Test-driven development is a software development process that basically puts writing a failing unit test before modifying your production code. Googlemock is a framework that supports you with generating mock objects for use in place of real objects. Mock objects can be loaded with expected method calls plus appropriate responses. Any missed expectation will lead to an error.
This repository provides a C++ scaffold to use googlemock with a simple example to help you learn practice TDD together with googlemock.
Implement a benchmarking function that measures the time required to execute a computationally heavy function and upload the result to an "online server".
The online server identifies systems by an ID. The server will only accept a result for an ID if it is better than any previously recorded results for the same ID. Since the server is often under heavy load, interacting with the server may temporarily fail, so please retry the respective operation up to three times in these cases.

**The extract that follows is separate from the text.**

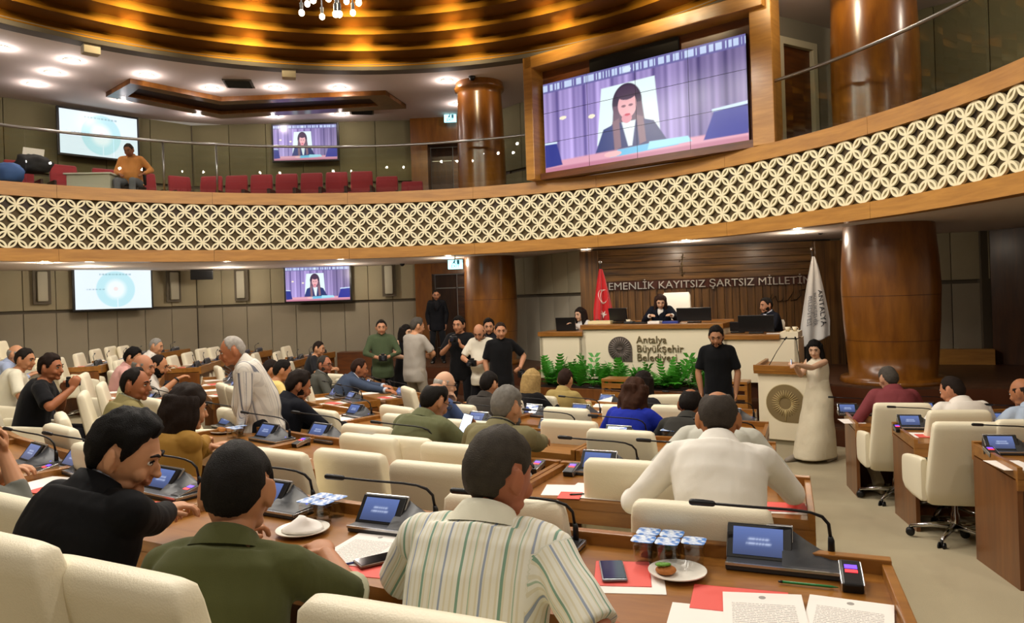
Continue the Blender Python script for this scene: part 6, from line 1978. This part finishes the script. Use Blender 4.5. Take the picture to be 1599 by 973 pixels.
person('bald man in a pale blue shirt at the left edge', (24, 538, 9.6), 62, S2, ('side', '#8f8b84', .006), ('shirt', '#9fabc6', 'long'), '#26262a', lean=.3, hunch=.45, yaw=-20, pitch=14, chair='cream swivel chair under the bald man in pale blue')
person('black haired man with glasses in a pink shirt', (207, 543, 9.4), 68, S2, ('short', '#0e0b09', .018), ('shirt', '#c99a92', 'short'), '#2a2a2e', lean=.22, yaw=-20, pitch=16, glasses=True, chair='cream swivel chair under the man in pink')
person('white haired man in a white shirt by the back wall', (243, 528, 11.6), 78, S2, ('short', '#8f8b84', .007), ('shirt', '#dcd6cc', 'rolled'), '#26262a', lean=.2, yaw=-10, pitch=10, arms=('desk', 'deskwide'), chair='cream swivel chair under the white haired man')
person('older man in a pale green shirt in profile', (222, 553, 7.25), 64, '#b07a5c', ('side', '#77736c', .007), ('shirt', '#c3c49c', 'short'), '#2a2a2e', lean=.16, yaw=-24, pitch=8, chair='cream swivel chair under the older man in pale green')
person('man with a black beard in a light grey shirt', (246, 554, 8.3), 66, S1, ('receding', '#1c130e', .009), ('shirt', '#b5aea4', 'rolled'), '#2a2a2e', lean=.24, yaw=-18, pitch=14, beard=('#0e0a08', .012), arms=('desk', ('px', (277, 592, 8.1), {})), extra=lambda r_, j: watch_l(r_, j, 1), chair='cream swivel chair under the man with the black beard')
person('white haired man standing in a boldly striped shirt', (363, 524, 5.75), -106, '#b0714d', ('receding', '#a8a29a', .006), ('shirt', '#d5cfc4', 'long', STR24), '#14141a', 'stand', lean=.24, hunch=.55, yaw=6, pitch=12, build=1.2, belly=.05, arms=('down', 'down'), neck=.45, extra=lambda r_, j: watch_l(r_, j, -1))
person('dark haired bearded man in a navy suit with folded hands', (465, 579, 6.3), 46, '#a86c4a', ('short', '#1c120c', .018), ('jacket', '#11131b', 'long', '#11131b'), '#14151b', lean=.24, hunch=.45, yaw=-16, pitch=18, build=1.12, beard=('#20140d', .004), arms=(('on', 520, 664, 3), ('on', 540, 664, 3)), chair='cream swivel chair under the man in the navy suit')
person('dark haired man in a yellow shirt, right of two seated together', (440, 562, 8.5), 56, S1, ('short', '#130e0b', .012), ('tee', '#d8bf78', 'short'), '#2a2a2e', lean=.2, yaw=-10, pitch=14, chair='cream swivel chair under the man in yellow')
person('dark haired man half hidden by the standing man\'s shoulder', (421, 562, 8.9), 56, S1, ('short', '#1f1510', .010), ('shirt', '#c9b88c', 'short'), '#2a2a2e', lean=.2, pitch=14, chair='cream swivel chair beside the man in yellow')
person('man with glasses and a grey beard in a grey jacket', (506, 555, 9.9), 72, '#a3674a', ('receding', '#39342f', .009), ('jacket', '#4e4e47', 'long', '#8f969a'), '#2d2e30', lean=.12, hunch=.3, yaw=-38, pitch=0, glasses=True, beard=('#453a33', .004), arms=('desk', ('px', (545, 622, 9.7), {})), build=1.1, chair='cream swivel chair under the man in the grey jacket')
person('dark haired man in black at the back wall behind the grey jacket', (497, 533, 12.7), 84, S2, ('short', '#221914', .009), ('tee', '#232326', 'short'), '#1a1a1e', lean=.14, yaw=-16, arms=('desk', 'desk'), chair='cream swivel chair under the man in black at the back wall')
person('man in a slate blue suit leaning on his desk', (560, 560, 9.4), 68, '#a86c4a', ('short', '#2b1a12', .010), ('jacket', '#3b465a', 'long', '#c2cad6'), '#1d222c', lean=.42, hunch=.4, yaw=-6, pitch=6, build=1.08, arms=(('px', (604, 604, 9.3), {}), ('px', (612, 612, 8.9), {})), chair='cream swivel chair under the man in the slate blue suit')
# right block
person('grey haired man in a maroon blazer', (1387, 572, 7.45), 8, '#b98a6c', ('short', '#4b4640', .010), ('jacket', '#7a3a3e', 'long', '#7a3a3e'), '#c9bda4', lean=.2, hunch=.4, yaw=12, pitch=16, build=1.1, arms=(('on', 1345, 648, 'RA'), 'desk'), shoes='#a89778', legs={-1: (-.16, .12, 0), 1: (.14, .3, 0)})
person('man in a white jacket with his head turned left', (1487, 587, 6.5), 4, '#b98060', ('receding', '#241b16', .009), ('jacket', '#e4ddd2', 'long', '#e4ddd2'), '#bcae94', lean=.24, hunch=.45, yaw=34, pitch=18, build=1.1)
person('man in a light blue shirt cut off by the right edge', (1597, 590, 6.3), 4, '#a8704c', ('side', '#2a2019', .007), ('shirt', '#a9b8cc', 'short'), '#2a2b30', lean=.22, yaw=28, pitch=14, chair='cream swivel chair under the man in light blue')
# standing press group
_, g = person('photographer in a green shirt holding a camera at his waist', (595, 499, 12.3), 168, '#b98565', ('short', '#19120e', .009), ('shirt', '#465239', 'long'), '#111114', 'stand', lean=.03, hunch=.15, yaw=0, pitch=4, build=1.1, belly=.03, arms=('belly', 'belly'), curl=(.7, .7))
held('camera', 'camera in the hands of the photographer in green', 'camera', g, 1, camera_body, (-.09, .07, -.01))
person('woman in a black sleeveless dress behind the man in grey', (633, 507, 12.8), 140, S3, ('long', '#17110e', .016), ('tank', '#141316', 'none'), ('dress', '#141316'), 'stand', lean=.02, hunch=.1, female=True, arms=('down', 'belly'), yaw=20, shoes='#151515')
person('man in a pale grey t-shirt and trousers seen from behind', (651, 496, 11.7), 38, S2, ('short', '#4b4640', .013), ('tee', '#a39c92', 'short'), '#9a9284', 'stand', lean=.03, hunch=.2, yaw=-25, build=1.1, arms=('belly', 'belly'), belly=.02)
person('man in a black suit standing on the landing before the wooden door', (681, 452, 16.7), 176, '#9c6d52', ('short', '#1d1510', .008), ('jacket', '#101116', 'long', '#16171c'), '#0f1014', 'stand', lean=.0, hunch=.1, arms=('down', 'down'), zf=.78, build=1.05, shoes='#0c0b0b')
_, g = person('photographer in black raising a camera to his chin', (716, 494, 12.0), 192, '#b07c5c', ('short', '#14100d', .016), ('tee', '#121214', 'short'), '#131316', 'stand', lean=.02, hunch=.15, pitch=4, yaw=-8, build=1.1, arms=(('at', (-.07, .26, 1.40), {'n': (1, 0, 0), 'd': (0, .4, 1)}), ('at', (.10, .28, 1.42), {'n': (-1, 0, 0), 'd': (0, .4, 1)})), curl=(.8, .8))
held('camera', 'camera raised by the photographer in black', 'camera', g, 1, camera_body, (-.08, .05, .09))
_, g = person('bald photographer in a white t-shirt looking down at his camera', (748, 505, 11.6), 205, '#b98565', ('side', '#3a2a20', .004), ('tee', '#d9d2bf', 'short'), '#101013', 'stand', lean=.06, hunch=.3, pitch=30, yaw=10, build=1.12, belly=.05, beard=('#2a1d16', .006), arms=('belly', 'belly'), curl=(.7, .7), extra=lanyard)
held('camera', 'camera in the hands of the bald photographer in white', 'camera', g, 1, camera_body, (-.09, .07, .0))
person('dark haired bearded man looking over the photographers\' shoulders', (763, 497, 12.6), 180, '#b98565', ('short', '#130e0b', .014), ('shirt', '#1c1c22', 'long'), '#141418', 'stand', lean=.0, hunch=.1, arms=('down', 'down'), beard=('#1a120d', .005))
_, g = person('photographer in a black polo with a camera at his side', (781, 503, 11.3), 172, '#b98565', ('short', '#2a1d15', .007), ('polo', '#111113', 'short'), '#222222', 'stand', lean=.0, hunch=.12, pitch=6, build=1.06, arms=(('at', (-.27, .16, 1.08), {'n': (1, 0, 0), 'h': (-1, -.6, -.3)}), 'down'), curl=(.8, .4))
held('camera', 'camera hanging at the side of the photographer in the black polo', 'camera', g, -1, camera_body, (.02, .1, -.12)) if False else held('camera', 'camera held at the hip by the photographer in the black polo', 'camera', g, -1, camera_body, (-.02, .09, -.08))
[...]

You can find the API for the "online server" together with documentation
at benchmark/benchmark/benchmark.h
. There you also find an example of
a function that needs to be benchmarked.
The C++ standard offers std::chrono::steady_clock::now()
to get
the current time in an accurate fashion, see
here.
When you subtract to time_point
s from each other you get a
std::chrono::duration
that you can std::chrono::duration_cast
to std::chrono::milliseconds
.
> git clone https://github.com/blue-yonder/tdd_exercise_googlemock.git
> cd tdd_exercise_googlemock
> cmake .
The header file benchmark/benchmark/benchmark.h
is supposed to hold any public
declarations you require. The source file benchmark/src/benchmark.cpp
is supposed
to hold your implementation. Finally, drive your implementation by adding
tests to the tests/test_benchmark.cpp
file.
To compile your code and execute the unit tests, use the following commands:
> make && ctest --verbose
Running this command for the first time will present you with a failing unit test. The unit test does not do anything meaningful, it is just there to illustrate how writing tests with googlemock works.